ニュース
多摩へようこそ!チンパンジーの「サクラ」
 └─2017/03/10

 2017年2月22日、多摩動物公園のチンパンジー舎にあらたな仲間が加わりました。高知県立のいち動物公園からやってきた「サクラ」(メス、7歳)です! 来園初日から現在までのようすをお伝えします。

 サクラは前日の晩に高知を出発し、翌22日の午前9時に多摩動物公園に到着しました(陸路15時間)。輸送箱から部屋に移動したサクラは、とくに騒ぐことも無く、部屋の奥でじっとこちらを見ていました。知らない場所に来たことへの不安や緊張、長旅の疲れを感じていると判断し、まずはゆっくりと時間をかけて、多摩の環境や新しい飼育係に慣れてもらうことにしました。

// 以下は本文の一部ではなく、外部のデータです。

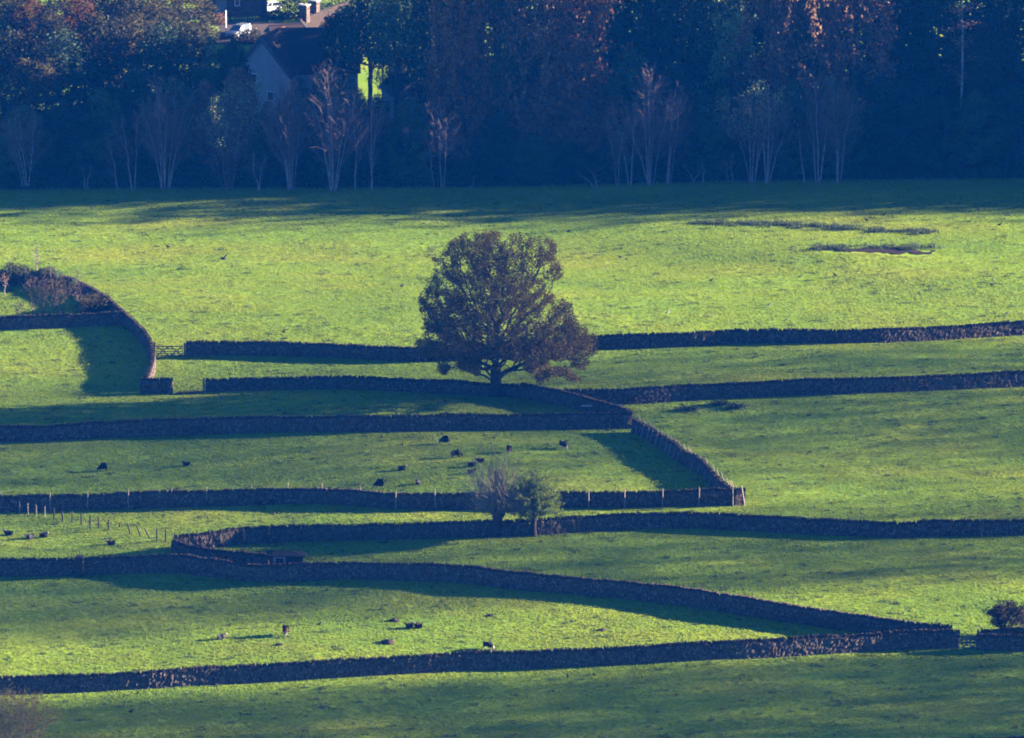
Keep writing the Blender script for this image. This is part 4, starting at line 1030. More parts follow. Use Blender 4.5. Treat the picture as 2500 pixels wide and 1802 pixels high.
W = [
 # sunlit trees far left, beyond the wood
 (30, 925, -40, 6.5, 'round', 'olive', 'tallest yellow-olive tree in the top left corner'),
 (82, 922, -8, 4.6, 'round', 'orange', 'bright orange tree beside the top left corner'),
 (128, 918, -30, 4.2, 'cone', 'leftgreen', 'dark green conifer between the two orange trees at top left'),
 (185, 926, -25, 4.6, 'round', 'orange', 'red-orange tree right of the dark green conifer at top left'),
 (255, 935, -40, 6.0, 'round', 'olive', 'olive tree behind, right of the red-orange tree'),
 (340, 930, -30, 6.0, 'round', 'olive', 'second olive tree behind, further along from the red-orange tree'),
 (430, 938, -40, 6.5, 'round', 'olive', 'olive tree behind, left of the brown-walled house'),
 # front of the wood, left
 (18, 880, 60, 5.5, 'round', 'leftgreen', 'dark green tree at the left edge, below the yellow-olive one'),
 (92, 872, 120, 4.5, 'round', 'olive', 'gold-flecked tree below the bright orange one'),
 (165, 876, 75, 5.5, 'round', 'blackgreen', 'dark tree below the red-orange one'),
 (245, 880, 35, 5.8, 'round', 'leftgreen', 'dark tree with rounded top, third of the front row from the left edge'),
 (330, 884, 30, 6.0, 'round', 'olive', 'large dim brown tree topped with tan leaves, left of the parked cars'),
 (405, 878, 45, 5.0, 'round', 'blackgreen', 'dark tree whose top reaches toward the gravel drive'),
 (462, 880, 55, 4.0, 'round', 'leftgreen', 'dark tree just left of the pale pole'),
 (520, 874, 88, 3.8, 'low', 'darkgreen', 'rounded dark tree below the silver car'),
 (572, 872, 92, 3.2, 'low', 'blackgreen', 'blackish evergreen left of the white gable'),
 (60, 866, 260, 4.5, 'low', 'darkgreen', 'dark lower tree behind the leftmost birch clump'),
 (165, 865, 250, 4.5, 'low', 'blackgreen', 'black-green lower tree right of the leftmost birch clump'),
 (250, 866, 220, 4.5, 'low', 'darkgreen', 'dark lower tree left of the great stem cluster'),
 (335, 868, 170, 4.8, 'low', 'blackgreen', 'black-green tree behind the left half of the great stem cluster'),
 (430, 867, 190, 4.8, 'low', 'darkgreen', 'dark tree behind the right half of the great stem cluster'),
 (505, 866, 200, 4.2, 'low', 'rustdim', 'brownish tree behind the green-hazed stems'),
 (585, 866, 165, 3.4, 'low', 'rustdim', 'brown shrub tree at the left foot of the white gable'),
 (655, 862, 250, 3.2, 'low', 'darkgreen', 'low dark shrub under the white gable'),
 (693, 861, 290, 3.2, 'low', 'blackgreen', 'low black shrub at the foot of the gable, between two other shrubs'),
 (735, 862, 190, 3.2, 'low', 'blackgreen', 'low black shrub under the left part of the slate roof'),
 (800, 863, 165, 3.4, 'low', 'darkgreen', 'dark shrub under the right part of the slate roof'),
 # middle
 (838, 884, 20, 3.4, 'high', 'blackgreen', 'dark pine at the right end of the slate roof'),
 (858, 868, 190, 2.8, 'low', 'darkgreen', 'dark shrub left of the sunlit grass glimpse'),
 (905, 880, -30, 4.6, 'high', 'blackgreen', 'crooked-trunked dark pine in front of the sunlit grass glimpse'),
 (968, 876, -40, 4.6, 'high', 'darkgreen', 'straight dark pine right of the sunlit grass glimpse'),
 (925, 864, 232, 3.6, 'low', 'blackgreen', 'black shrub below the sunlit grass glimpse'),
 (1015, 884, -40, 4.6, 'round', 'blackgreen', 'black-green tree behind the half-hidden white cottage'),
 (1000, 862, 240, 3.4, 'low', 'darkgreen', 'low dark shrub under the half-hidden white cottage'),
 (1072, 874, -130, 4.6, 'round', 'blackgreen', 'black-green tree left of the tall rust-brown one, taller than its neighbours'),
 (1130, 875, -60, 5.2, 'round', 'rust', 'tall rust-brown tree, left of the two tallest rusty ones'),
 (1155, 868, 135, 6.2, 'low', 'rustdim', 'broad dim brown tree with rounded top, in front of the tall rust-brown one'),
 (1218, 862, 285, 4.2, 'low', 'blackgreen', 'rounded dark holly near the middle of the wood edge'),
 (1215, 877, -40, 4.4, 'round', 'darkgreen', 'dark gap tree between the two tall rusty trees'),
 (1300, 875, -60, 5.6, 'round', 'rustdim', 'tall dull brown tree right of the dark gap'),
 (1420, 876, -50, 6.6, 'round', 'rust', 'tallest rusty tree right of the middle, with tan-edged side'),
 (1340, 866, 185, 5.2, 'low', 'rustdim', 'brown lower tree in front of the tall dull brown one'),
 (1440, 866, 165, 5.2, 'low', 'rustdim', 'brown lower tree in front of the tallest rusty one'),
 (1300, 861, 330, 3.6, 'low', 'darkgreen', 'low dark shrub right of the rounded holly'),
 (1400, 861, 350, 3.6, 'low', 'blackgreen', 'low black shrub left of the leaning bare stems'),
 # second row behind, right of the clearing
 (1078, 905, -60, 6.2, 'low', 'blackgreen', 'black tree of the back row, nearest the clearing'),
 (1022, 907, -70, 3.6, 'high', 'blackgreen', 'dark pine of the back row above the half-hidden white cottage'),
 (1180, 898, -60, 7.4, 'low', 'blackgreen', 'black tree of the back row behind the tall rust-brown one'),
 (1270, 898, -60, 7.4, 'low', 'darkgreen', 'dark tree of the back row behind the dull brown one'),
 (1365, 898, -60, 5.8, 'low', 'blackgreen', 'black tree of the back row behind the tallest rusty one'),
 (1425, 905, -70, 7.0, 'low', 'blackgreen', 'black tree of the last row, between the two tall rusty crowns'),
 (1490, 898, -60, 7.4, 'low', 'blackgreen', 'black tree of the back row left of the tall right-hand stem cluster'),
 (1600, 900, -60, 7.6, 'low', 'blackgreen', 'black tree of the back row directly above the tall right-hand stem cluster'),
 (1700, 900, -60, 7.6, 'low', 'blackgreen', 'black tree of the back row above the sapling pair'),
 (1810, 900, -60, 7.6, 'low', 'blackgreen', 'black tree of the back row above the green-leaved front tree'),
 (1920, 900, -60, 7.6, 'low', 'darkgreen', 'dark tree of the back row behind the rusty tree with tan sprays'),
 (2030, 900, -60, 7.6, 'low', 'blackgreen', 'black tree of the back row left of the last rusty tree'),
 (2140, 900, -60, 7.6, 'low', 'blackgreen', 'black tree of the back row right of the last rusty tree'),
 (2250, 900, -60, 7.6, 'low', 'blackgreen', 'black tree of the back row behind the black conifer'),
 (2350, 902, -60, 7.6, 'low', 'blackgreen', 'black tree of the back row behind the white birch trunk'),
 (2450, 902, -60, 7.6, 'low', 'blackgreen', 'black tree of the back row in the top right corner'),
 # right
 (1560, 884, -30, 5.4, 'round', 'blackgreen', 'black tree directly behind the tall right-hand stem cluster'),
 (1650, 886, -40, 5.6, 'round', 'blackgreen', 'black tree right of the tall right-hand stem cluster'),
 (1540, 865, 120, 4.8, 'low', 'darkgreen', 'dark lower tree behind the kinked bare tree'),
 (1630, 864, 150, 4.6, 'low', 'blackgreen', 'black lower tree behind the sapling pair'),
 (1770, 876, 5, 4.6, 'round', 'green', 'pale-topped green tree behind the green-leaved front tree'),
 (1720, 864, 230, 4.4, 'low', 'darkgreen', 'dark shrub tree left of the green-leaved front tree'),
 (1740, 890, -60, 5.4, 'round', 'darkgreen', 'dark tree behind the pale-topped green tree'),
 (1870, 882, -60, 5.4, 'round', 'rustdim', 'dull rusty tree at the top right of the pale-topped green one'),
 (1965, 878, -50, 5.8, 'round', 'rustdim', 'rusty tree with bright tan sprays near the top, above the twin stems'),
 (2085, 880, -50, 5.8, 'round', 'rustdim', 'last rusty tree before the black right end of the wood'),
 (1840, 865, 200, 4.6, 'low', 'blackgreen', 'black lower tree behind the green-leaved front tree'),
 (1930, 864, 200, 4.6, 'low', 'darkgreen', 'dark lower tree behind the crooked bare tree'),
 (2025, 864, 190, 4.8, 'low', 'darkgreen', 'dark lower tree behind the last leafy front tree'),
 (2120, 865, 165, 5.0, 'low', 'blackgreen', 'black rounded tree first past the last leafy front tree'),
 (2205, 866, 200, 5.0, 'low', 'blackgreen', 'black rounded tree second past the last leafy front tree'),
 (2195, 888, -50, 5.2, 'round', 'blackgreen', 'tall black tree right of the last rusty tree'),
 (2280, 884, -60, 5.0, 'cone', 'blackgreen', 'black conifer left of the white birch trunk'),
 (2400, 872, 60, 4.6, 'round', 'olive', 'thin olive-brown tree right of the white birch trunk'),
 (2400, 892, -60, 5.6, 'round', 'blackgreen', 'black tree behind the thin olive-brown one'),
 (2490, 884, -60, 5.6, 'round', 'blackgreen', 'black tree in the top right corner'),
 (2290, 864, 240, 4.6, 'low', 'blackgreen', 'black shrub tree below the white birch trunk'),
 (2380, 864, 225, 4.8, 'low', 'darkgreen', 'dark shrub tree below the thin olive-brown one'),
 (2470, 864, 210, 4.8, 'low', 'blackgreen', 'black shrub tree at the right edge of the picture'),
]
for i, t in enumerate(W):
    sx, y, top, rad, kind, leaf, lab = t
    slope = (sx - 1250) / 1250 * 3.4           # the wood edge runs slightly away to the right
    if sx > 1100 and top < 0 and y < 895: y, top = y - 9, -190 - 40 * math.sin(i * 2.3)
    wood_tree(sx, y + slope, top, rad, kind, leaf, lab)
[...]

 しばらくの間は検疫(健康チェック)のため、サクラは先住のチンパンジーたちから離れたエリアで過ごしました。初めの数日は飼育係が姿を見せるとサッと部屋の奥に移動したり、身震いをして生唾を飲み込んだり、緊張したしぐさを見せていました。しかし、時間が経つにつれ、飼育係からえさや飲み物を直接受け取るようになり、自分から近づいてきて体を触らせることも増えてきました。採食量も徐々に安定し、えさ入りのおもちゃで遊ぶ余裕も見せるようになりました。

オレンジを食べるサクラ
屋内展示場の擬木にのぼるサクラ

 サクラの健康チェックは問題なく終了し、3月1日には検疫が解除されました。そこで、これまで日中に使っていなかった屋内展示場へサクラを移動させてみました。サクラはキョロキョロと中のようすをうかがいながら静かに屋内展示場に入りましたが、すぐに擬木やハンモックを盛んに利用するようになり、検疫中よりも心なしか楽しそうに見えました。

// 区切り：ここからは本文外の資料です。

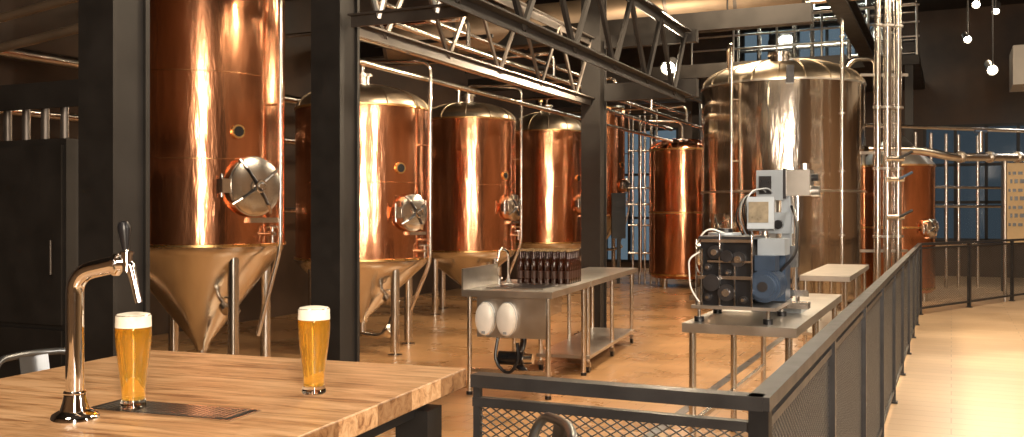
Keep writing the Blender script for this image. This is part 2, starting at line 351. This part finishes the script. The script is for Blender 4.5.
# ---------------------------------------------------------------- pipework
g=G('vertical_process_pipes',(0,0,0),0)
for (x,y,rr,z0,z1) in((5.36,14.0,.045,0.004,6.5),(5.52,14.05,.06,.9,6.5),(5.70,14.1,.05,0.004,6.5),(5.15,14.9,.03,.004,6.5),(5.84,14.6,.03,.5,5)):
    g.rod('pipe',STEEL,(x,y,z0),(x,y,z1),rr,n=20)
    for z in(1.2,2.2,3.1,4.3,5.4):
        if z>z0: g.rod('flange',STEELT,(x,y,z),(x,y,z+.03),rr*1.5,n=20)
for z in(1.0,2.45,3.6): g.box('clamp_rail',STEELT,(5.5,14.12,z),(.7,.04,.04))
for z in(1.5,2.05,2.35): g.rod('valve',STEEL,(5.45,13.9,z),(5.7,13.9,z),.04); g.rod('valve_handle',RUB if z!=2.05 else BLUEP,(5.6,13.82,z),(5.78,13.78,z+.1),.02)
g.tube('pipe',STEEL,[(5.52,14.05,.9),(5.52,14.05,.5),(6.1,14.6,.5)],.05)
g.finish()
g=G('horizontal_process_pipes',(0,0,0),0)
g.tube('pipe',STEEL,[(5.95,16.0,2.62),(6.9,16.1,2.62),(7.4,16.1,2.5),(11,18.2,2.62)],.07,14,.3)
g.tube('pipe',STEEL,[(6.0,16.2,3.05),(11,18.4,3.1)],.035)
for k in range(5): g.rod('flange',STEELT,(7.6+k*.7,16.216+.41*k,2.51+k*.0233),(7.65+k*.7,16.246+.41*k,2.512+k*.0233),.1)
for (x,y) in((8.7,16.85),(10.4,17.85)): g.rod('hanger',STEELT,(x,y,.0),(x,y,2.6),.03)
g.rod('valve',STEEL,(8.0,16.3,2.6),(8.0,16.3,2.95),.04); g.rod('valve_handle',BLUEP,(7.9,16.3,2.95),(8.1,16.3,2.95),.03)
for k,(x,y) in enumerate(((8.6,19.6),(9.0,19.8),(9.35,20),(8.2,19.4),(9.9,20.3))): g.rod('riser',STEEL,(x,y,0),(x,y,3.2),.035)
for z in(.9,1.7,2.1): g.rod('pipe',STEEL,(8.0,19.3,z),(11,20.8,z),.03)
g.finish()
g=G('overhead_process_pipes',(0,0,0),-T)
for (u,z,rr,v0,v1) in((-5.3,3.05,.03,7.9,20),(-5.45,3.35,.04,7.9,20),(-4.9,3.55,.025,7.5,19),(-4.65,3.3,.03,7.5,20),(-4.8,3.9,.03,7.5,20),(-8.7,2.6,.05,6,24),(-8.7,3.2,.07,6,24),(-8.8,1.6,.04,6,24)):
    g.rod('pipe',STEEL,(u,v0,z),(u,v1,z),rr,n=12)
for v in(9.6,12,14.5,16.4,18.8):
    g.box('hanger',BLACKS,(-5.6,v+.3,3.6),(1.6,.04,.04))
    g.tube('branch_pipe',STEEL,[(-4.65,v-.6,3.3),(-4.65,v-.6,3.62),(-7.5,v-.6,3.62)],.025,8,.12)
for z,v,u1 in((4.75,15.0,.2),(5.0,15.3,.2),(4.5,19.0,-1.8)): g.rod('pipe',STEEL,(-5.5,v,z),(u1,v,z),.04,n=12)
g.finish()
g=G('pipe_manifold',(0,0,0),0)
for k,x in enumerate((2.75,2.88,3.0,2.62,3.12)):
    g.rod('pipe',STEEL,(x,20.6+.1*(k%2),.004),(x,20.6+.1*(k%2),3.7+.1*(k%3)),.028)
for z in(.7,1.3,1.75,2.1,2.9): g.rod('pipe',STEEL,(2.5,20.55,z),(3.2,20.55,z),.022); g.rod('valve',STEEL,(2.75,20.48,z-.06),(2.75,20.48,z+.06),.05); g.rod('valve',STEEL,(3.0,20.48,z+.1),(3.0,20.48,z+.2),.05)
g.boxb('control_panel',BLACKS,2.2,2.5,21.0,21.2,1.0,2.0)
g.boxb('control_panel',BLACKS,2.32,2.38,21.05,21.15,.004,1.0)
g.finish()
g=G('mezzanine_catwalk',(0,0,0),-T)
g.boxb('deck',COLM,-5.5,-.6,21.5,VB-.04,4.65,4.85)
for u in(-5.3,-.8): g.boxb('support_post',COLM,u-.08,u+.08,21.55,21.71,.004,4.65)
for z in(5.25,5.55,5.9): g.rod('guard_rail',STEELT,(-5.4,21.6,z),(-.6,21.6,z),.022)
for k in range(6): g.rod('guard_post',STEELT,(-5.4+k*.95,21.6,4.85),(-5.4+k*.95,21.6,5.92),.025)
for z,v in((6.1,22.4),(5.95,22.6),(6.3,23.2),(5.1,22.9),(5.5,23.5)): g.rod('pipe',STEEL,(-5,v,z),(-.7,v,z),.05)
for u in(-4.6,-4.1,-3.3,-2.9,-2.1,-1.7,-1.1): g.rod('riser_pipe',STEEL,(u,22.8,4.85),(u,22.8,6.55),.05)
for u in(-3.7,-1.4):
    g.lathe('small_tank',STEEL,[(0,0),(.35,.0),(.38,.05),(.38,.9),(.3,1.05),(0,1.12)],(u,23.9,4.85))
g.finish()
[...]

 この日は休園日だったため、屋内展示場のシャッターを開けて、サクラに外のようすを少し見せることにしました。すると、屋外の展示場で過ごしていたチンパンジーたちがガラス越しにサクラを見に来て……。


サクラを見るためにチンパンジーが大集合!

 ガラス前がチンパンジーで満員になってしまいました(笑)。やはり他のチンパンジーたちも新入りのことが気になっているようです。

 3月4日の夕方から、他個体がいる寝室棟の一室をサクラの寝室にしました。初めて間近で多摩のチンパンジーと対面することになったサクラでしたが、近づいてきた数頭のチンパンジーに対し、格子越しにきちんと挨拶をして、自分が劣位であることを示していました。同居に向けたお見合いを進めていくうえで、このような反応はとても大切です。

 今後もサクラや他のチンパンジーたちのようすを見ながら、じっくりとお見合いと同居を進めていこうと思っています。